Baskin-Robbins Outruns Cold Stone Creamery

Last Updated Jul 29, 2009 2:56 PM EDT

In the last month Baskin-Robbins stated its intention to ramp up its store presence in many markets across the country. It's adding 30 stores to the Raleigh-Durham area of North Carolina, several stores around Phoenix, and another 35 to the Washington, D.C., area.

Baskin-Robbins currently operates about 2,700 locations in the United States. Executives are touting its new-store growth as a "good value" in a tight economy, they said in a press release early in the year about the chain's Houston expansion plans.

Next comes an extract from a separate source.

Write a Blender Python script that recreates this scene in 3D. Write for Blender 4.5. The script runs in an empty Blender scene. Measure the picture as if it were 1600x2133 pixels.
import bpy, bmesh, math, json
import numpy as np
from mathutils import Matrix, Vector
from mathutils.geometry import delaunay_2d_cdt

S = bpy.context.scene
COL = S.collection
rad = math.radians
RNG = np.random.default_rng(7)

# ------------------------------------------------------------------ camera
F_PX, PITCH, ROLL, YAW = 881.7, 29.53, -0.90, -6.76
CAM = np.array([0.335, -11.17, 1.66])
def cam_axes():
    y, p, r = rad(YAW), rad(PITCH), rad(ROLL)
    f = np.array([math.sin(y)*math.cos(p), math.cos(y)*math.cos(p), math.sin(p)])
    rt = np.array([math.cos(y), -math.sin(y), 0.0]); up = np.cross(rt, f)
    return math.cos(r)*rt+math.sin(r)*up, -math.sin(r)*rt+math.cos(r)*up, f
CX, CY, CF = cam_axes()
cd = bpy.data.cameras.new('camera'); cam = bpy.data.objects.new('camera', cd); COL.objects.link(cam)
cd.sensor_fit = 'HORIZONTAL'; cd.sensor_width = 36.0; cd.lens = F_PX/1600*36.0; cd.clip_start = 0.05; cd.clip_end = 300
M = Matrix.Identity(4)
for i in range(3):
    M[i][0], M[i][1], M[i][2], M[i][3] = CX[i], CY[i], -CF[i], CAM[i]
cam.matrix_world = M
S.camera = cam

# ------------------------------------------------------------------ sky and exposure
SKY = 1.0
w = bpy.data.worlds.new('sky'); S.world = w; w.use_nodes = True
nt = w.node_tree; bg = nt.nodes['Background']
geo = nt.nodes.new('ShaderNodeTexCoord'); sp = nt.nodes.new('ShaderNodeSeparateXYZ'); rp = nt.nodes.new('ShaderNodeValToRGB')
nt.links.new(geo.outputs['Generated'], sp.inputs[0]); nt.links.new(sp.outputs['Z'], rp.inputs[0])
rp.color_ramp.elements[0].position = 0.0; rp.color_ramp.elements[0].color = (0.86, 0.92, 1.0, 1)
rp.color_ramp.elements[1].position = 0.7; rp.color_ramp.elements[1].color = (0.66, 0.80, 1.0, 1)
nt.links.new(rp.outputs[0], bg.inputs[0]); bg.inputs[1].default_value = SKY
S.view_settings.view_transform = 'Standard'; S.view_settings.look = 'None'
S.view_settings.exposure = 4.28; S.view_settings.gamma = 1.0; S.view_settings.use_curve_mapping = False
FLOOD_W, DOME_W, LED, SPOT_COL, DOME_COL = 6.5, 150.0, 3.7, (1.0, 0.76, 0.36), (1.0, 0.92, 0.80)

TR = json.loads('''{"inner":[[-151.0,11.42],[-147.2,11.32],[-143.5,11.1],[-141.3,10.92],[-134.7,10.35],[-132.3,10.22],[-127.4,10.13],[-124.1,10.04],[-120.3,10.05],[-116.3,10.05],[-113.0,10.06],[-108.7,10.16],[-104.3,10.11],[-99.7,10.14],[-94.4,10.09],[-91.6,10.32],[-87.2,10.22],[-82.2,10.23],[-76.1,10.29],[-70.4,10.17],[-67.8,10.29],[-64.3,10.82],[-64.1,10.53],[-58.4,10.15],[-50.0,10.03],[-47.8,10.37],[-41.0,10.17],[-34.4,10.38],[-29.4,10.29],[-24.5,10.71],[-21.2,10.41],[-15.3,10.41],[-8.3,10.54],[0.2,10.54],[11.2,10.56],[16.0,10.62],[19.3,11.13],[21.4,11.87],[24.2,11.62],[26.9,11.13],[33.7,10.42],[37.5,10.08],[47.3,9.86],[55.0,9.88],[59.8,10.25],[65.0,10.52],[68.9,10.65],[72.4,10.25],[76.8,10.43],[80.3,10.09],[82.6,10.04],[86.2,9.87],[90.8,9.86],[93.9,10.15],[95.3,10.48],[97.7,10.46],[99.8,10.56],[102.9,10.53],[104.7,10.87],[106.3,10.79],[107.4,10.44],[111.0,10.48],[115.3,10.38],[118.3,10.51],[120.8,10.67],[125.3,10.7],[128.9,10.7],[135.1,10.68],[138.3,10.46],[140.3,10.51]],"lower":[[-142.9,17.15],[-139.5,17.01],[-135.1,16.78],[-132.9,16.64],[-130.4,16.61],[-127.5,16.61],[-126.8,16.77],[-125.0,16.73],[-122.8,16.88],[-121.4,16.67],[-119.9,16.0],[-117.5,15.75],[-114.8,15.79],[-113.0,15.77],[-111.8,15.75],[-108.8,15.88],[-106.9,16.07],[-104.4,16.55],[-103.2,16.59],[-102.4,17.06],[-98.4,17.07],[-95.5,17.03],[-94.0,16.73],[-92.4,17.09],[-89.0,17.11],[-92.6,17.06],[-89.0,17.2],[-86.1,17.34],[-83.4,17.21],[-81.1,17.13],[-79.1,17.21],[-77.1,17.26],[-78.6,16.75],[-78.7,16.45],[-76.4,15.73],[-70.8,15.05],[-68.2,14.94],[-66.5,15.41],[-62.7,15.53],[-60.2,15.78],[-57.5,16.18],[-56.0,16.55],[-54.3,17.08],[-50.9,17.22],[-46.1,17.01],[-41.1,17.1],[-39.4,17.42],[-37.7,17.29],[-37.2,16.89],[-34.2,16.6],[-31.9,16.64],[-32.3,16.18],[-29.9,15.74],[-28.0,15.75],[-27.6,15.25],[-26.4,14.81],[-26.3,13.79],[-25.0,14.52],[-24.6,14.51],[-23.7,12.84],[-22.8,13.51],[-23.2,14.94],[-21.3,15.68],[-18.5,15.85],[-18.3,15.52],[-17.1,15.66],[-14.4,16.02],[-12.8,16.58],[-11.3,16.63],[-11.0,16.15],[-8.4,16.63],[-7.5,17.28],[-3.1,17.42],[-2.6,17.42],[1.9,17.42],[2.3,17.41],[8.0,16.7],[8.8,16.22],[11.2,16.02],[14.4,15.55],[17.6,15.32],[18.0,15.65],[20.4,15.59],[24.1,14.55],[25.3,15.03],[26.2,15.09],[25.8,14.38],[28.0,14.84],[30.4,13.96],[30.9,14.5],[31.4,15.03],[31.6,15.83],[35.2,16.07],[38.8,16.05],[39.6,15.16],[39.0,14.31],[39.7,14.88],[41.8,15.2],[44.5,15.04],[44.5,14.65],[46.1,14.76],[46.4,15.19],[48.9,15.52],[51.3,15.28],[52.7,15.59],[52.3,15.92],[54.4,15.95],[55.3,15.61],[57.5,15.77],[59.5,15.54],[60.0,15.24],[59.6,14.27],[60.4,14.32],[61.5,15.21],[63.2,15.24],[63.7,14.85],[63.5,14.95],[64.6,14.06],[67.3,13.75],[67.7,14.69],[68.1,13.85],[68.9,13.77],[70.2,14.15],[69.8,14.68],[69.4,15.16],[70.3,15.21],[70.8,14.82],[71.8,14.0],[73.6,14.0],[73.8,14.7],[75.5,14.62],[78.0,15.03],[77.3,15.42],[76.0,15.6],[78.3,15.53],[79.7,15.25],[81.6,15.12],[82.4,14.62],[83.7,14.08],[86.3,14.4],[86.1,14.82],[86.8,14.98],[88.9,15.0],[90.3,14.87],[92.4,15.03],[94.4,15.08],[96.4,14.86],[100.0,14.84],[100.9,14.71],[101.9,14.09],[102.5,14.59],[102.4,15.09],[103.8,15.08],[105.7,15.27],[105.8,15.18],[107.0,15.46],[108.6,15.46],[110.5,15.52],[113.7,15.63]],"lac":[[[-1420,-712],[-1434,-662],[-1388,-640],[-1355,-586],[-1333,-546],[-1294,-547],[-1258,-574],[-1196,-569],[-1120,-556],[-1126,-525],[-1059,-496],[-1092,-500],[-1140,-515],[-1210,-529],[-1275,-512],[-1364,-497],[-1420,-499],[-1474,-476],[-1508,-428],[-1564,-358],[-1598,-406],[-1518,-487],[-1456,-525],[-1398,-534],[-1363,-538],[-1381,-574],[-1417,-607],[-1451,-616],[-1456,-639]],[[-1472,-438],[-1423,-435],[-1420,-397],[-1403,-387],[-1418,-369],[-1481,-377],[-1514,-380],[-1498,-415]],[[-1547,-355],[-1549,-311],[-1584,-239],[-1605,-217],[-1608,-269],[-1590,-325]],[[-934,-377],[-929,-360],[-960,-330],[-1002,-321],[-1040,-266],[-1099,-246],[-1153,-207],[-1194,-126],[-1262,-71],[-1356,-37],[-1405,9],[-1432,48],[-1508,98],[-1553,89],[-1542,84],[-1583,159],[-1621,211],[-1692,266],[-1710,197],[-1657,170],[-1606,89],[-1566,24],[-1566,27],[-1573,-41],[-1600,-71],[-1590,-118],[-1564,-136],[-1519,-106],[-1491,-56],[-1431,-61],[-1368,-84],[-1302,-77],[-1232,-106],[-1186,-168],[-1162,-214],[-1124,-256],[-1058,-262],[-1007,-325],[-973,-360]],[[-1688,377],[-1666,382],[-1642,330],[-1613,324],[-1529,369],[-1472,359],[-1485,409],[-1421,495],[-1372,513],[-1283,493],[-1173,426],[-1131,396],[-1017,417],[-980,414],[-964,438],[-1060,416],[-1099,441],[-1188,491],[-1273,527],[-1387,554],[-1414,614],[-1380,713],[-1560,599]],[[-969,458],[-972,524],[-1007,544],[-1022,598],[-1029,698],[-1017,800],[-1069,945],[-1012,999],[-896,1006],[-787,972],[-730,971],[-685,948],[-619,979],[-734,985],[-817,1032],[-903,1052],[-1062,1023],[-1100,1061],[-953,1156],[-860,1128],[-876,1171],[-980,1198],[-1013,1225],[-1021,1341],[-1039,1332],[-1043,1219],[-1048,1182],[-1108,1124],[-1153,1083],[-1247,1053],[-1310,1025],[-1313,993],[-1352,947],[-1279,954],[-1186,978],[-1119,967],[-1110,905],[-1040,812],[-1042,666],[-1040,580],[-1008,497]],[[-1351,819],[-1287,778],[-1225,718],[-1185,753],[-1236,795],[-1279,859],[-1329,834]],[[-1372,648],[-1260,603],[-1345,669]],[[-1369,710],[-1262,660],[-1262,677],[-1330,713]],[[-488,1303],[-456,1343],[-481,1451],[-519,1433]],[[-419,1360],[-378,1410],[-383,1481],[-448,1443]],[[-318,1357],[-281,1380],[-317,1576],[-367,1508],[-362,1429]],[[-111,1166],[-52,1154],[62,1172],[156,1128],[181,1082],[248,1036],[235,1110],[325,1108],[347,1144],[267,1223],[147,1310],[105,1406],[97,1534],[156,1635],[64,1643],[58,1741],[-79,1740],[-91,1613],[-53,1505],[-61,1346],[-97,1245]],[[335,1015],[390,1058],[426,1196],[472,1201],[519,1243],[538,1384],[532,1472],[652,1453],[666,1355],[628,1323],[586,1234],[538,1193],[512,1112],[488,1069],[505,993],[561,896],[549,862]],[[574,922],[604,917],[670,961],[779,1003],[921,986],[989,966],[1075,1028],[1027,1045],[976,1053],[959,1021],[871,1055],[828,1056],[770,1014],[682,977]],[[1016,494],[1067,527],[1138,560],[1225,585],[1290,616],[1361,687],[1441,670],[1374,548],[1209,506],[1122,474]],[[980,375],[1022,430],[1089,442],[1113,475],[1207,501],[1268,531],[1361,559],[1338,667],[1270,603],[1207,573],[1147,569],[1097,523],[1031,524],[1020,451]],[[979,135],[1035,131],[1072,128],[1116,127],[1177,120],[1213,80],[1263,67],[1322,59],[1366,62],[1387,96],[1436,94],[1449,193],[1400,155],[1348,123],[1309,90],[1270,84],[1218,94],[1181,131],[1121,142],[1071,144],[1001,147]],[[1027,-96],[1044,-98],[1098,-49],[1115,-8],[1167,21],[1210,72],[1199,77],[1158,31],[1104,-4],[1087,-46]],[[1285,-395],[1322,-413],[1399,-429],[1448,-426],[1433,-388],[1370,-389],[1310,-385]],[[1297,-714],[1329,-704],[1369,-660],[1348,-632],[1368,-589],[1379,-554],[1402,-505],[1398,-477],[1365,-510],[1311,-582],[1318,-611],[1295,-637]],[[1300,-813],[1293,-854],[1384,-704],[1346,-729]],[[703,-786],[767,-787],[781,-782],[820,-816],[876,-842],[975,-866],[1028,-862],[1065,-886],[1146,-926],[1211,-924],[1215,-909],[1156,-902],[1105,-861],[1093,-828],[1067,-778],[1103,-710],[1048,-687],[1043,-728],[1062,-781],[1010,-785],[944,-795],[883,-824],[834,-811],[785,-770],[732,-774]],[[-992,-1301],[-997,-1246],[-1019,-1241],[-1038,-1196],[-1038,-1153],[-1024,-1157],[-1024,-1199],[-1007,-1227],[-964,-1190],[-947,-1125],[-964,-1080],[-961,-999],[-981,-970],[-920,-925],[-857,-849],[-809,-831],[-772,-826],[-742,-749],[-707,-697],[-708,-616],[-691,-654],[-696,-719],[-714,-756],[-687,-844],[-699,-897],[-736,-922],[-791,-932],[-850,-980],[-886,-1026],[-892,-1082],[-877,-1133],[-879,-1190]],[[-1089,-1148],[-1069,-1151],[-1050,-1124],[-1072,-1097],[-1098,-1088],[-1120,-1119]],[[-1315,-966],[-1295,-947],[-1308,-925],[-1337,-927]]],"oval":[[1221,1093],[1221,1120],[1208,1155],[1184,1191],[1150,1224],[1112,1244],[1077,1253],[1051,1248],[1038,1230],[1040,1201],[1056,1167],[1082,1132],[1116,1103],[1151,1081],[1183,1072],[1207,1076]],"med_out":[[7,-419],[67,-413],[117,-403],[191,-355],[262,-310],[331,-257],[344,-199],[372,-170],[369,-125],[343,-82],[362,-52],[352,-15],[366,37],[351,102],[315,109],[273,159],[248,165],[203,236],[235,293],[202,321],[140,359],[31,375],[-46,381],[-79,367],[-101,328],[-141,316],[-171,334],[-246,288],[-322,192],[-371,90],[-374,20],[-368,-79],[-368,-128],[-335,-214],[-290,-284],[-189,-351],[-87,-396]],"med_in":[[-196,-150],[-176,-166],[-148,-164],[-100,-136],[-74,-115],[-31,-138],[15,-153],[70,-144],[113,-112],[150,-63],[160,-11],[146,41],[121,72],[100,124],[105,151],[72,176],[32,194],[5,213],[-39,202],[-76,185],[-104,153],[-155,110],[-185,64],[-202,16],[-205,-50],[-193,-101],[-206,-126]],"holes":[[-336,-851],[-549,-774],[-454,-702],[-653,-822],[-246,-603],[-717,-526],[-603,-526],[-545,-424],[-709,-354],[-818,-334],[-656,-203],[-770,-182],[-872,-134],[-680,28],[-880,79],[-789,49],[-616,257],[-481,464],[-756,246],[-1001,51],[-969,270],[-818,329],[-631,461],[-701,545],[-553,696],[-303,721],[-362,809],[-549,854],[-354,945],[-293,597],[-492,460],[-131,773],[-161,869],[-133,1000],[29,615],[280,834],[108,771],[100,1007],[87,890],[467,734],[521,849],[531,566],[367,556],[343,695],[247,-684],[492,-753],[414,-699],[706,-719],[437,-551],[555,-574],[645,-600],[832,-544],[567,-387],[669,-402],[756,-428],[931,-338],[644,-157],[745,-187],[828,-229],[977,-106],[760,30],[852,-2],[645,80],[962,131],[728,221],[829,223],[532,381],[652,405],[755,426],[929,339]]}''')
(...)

The push comes as once-hot competitor Cold Stone Creamery, which over the years expanded rapidly and went into high-profile locations, is facing challenges. The 1,400-unit chain, once one of the hottest expanding concepts around, closed stores last year, and franchisees reportedly weren't getting the returns they wanted.

Many pointed to the plummeting economy and the fact that not a lot of people were in the market for a $4 ice cream cone, even if Cold Stone's product is considered higher end than Baskin's. Plus, the chain did expand quite rapidly... maybe too much so.

However, Cold Stone, owned by Scottsdale, Ariz.-based Kahala, is tackling some new initiatives to drive growth. The firm recently hooked up with Canadian coffee and doughnut chain Tim Horton's, and the two are co-branding new locations together. It is also expanding internationally and launching new products such as cupcakes.

Baskin-Robbins is also branching out, almost directly in the face of Cold Stone, trying out a new and more upscale concept called Cafe 31. Additionally, the company is trying out BR Express, a store that can fit easily into a mall or a sporting venue.

The Baskin-Robbins face off with Cold Stone draws parallels with the highly publicized Starbucks and McDonald's feud in the coffee category. And like McDonald's, if Baskin-Robbins is thought of by the consumer as a more cost-efficient alternative, the bigger chain could gain even more ground on its rival.